There is a certain excitement about fishing after dark that isn't experienced with other angling methods. Gone is our sense of vision, of seeing a strike, and our ears become what helps guide our casts.
It tells us how far away the fish is, gives us a sense of its size based on the commotion it makes, and we know that accurate casting based on what our ears tell us is all the help our body can deliver.
Night fishing for bass and walleyes is a great way to spend time on the water.
Years ago there were a number of lakes I'd prowl with a small row boat. The oars were evenly matched, which is always good, because it helps us row quietly and lets us ghost up on feeding fish. The same can be done with an electric motor but rowing provides some exercise.
My bass lures came in two basic varieties, and both were top-water models. I liked a black Jitterbug because it was easily silhouetted against the night sky. A frog-colored Hula Popper was the other.
The boat would glide along smoothly with less noise than a stalking cat, and I'd ship the oars onto rubber pads (to muffle that noise), and I liked the Jitterbug best. It could be cast near docks, swimming rafts, lily pads and it was a very productive lure.

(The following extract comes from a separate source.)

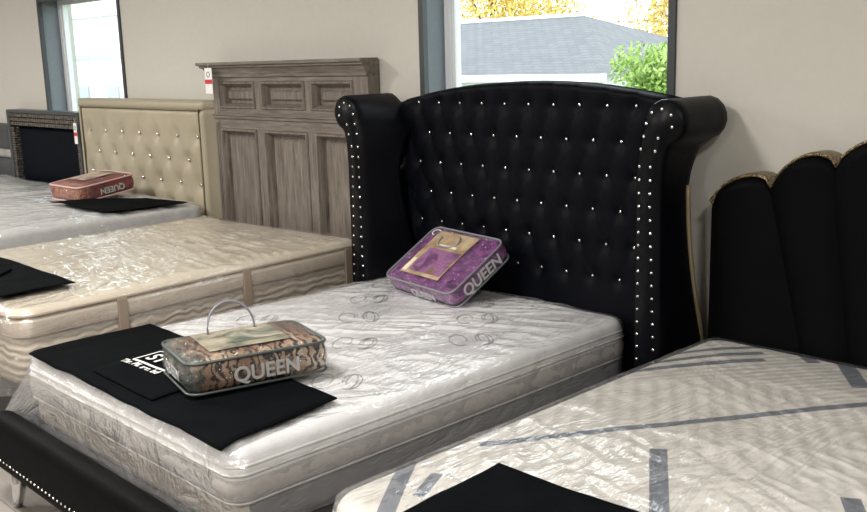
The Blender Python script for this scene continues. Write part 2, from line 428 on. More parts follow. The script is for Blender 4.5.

The lure would hit the water on a tight line, and I'd let it sit for a minute before taking one or two slow turns of the reel handle. That would make the lure gurgle along on the surface for a foot or so, and then another pause. If a largemouth bass didn't hit after the second pause, I retrieved it just fast enough for it to chuckle all the way back to the boat.
However, strikes often came after the first or second pause, and I wouldn't strike at the splash but once the fish was felt, and then, as they say in the great state of Texas, I'd cross their eyes on the hook-set.
Fish key locations hard.
Probing into likely areas was always fun because night fishing for bass is a bit problematic. One fishes all the normal hotspots, and hopefully one or two fish will produce the desired results. At times, a fish can be heard actively feeding, and an angler could concentrate on that fish until repeated casting put it down or the bass struct the gurgling lure.
Walleyes have always figured highly in my night-fishing escapades. I preferred to cast for them rather than troll because even though trolling allows an angler to cover more water faster, casting allow us to cover the water more thoroughly. An important point, to my way of thinking.
My casting lure of choice for these game fish was a Heddon River Runt Spook in the black-and-white shore minnow pattern. It came in floaters and sinkers, and the floaters usually produced the best action for me.
Walleyes, on drowned river mouth lakes that are connected to the Great Lakes, fed on alewives after dark along a drop-off, point, gravel or sand bar, shallow bar with nearby deep water, or around and over old slab docks left behind after the timbering era ended. Hitting walleyes is a matter of good timing; missing them means bad timing.
Blind casting with a lure off points and other key locations can produce although night-time feeding walleyes often herd alewives up close to shore, and slash through the bait fish like a school of piranha. One can prospect by motoring to key spots and casting. If you fish a lake often enough to know where walleyes beat up on the alewives, go there to wait.
Sit and wait for feeding fish to move your way.
Sitting silently and waiting in an anchored boat makes sense. A dark quiet night, and the hot muggy air will wrap you up like a hot dish rag, and anglers wonder why they sit there feeding mosquitoes.
Suddenly, out in front, small splashes are heard as alewives leap from the water as walleyes move up from below and start shredding and gobbling the hapless bait fish. The trick is to be able to cast accurately without seeing. Turn on a light, and the walleye school will vanish.
Pitch the lure tight to shore, and reel just fast enough to bring out the lure action. The floating model River Runt will dive on a steady retrieve, and if the lure is close to a fish, it will hit and start tugging for bottom.
I always used 8-pound line, and I never broke off on a big walleye, and landed many fish to 12 pounds. Keep the line tight, keep the fish coming, net it, grab another rod rigged up with the same lure, and cast again. I've landed as many as three big walleyes before the school breaks up or moves off.
Most of the big fish are released. If the school holds 18-inch fish, allow the first hooked fish to lay in the bottom while you get another lure in the water.
Night fishing for bass and walleyes can produce great action but it's important to work them hard and fast while a school hangs around because once it moves on, the chances of finding it again are slim.
For me, fishing at night means dealing with the unexpected. Sometimes the fishing is great, and often it is poor. Do it often enough, and fish enough nights, and the good-bad times seem to average out.
And that is one of the nice things about after-dark fishing. It is great fun, and at times, will produce fast action.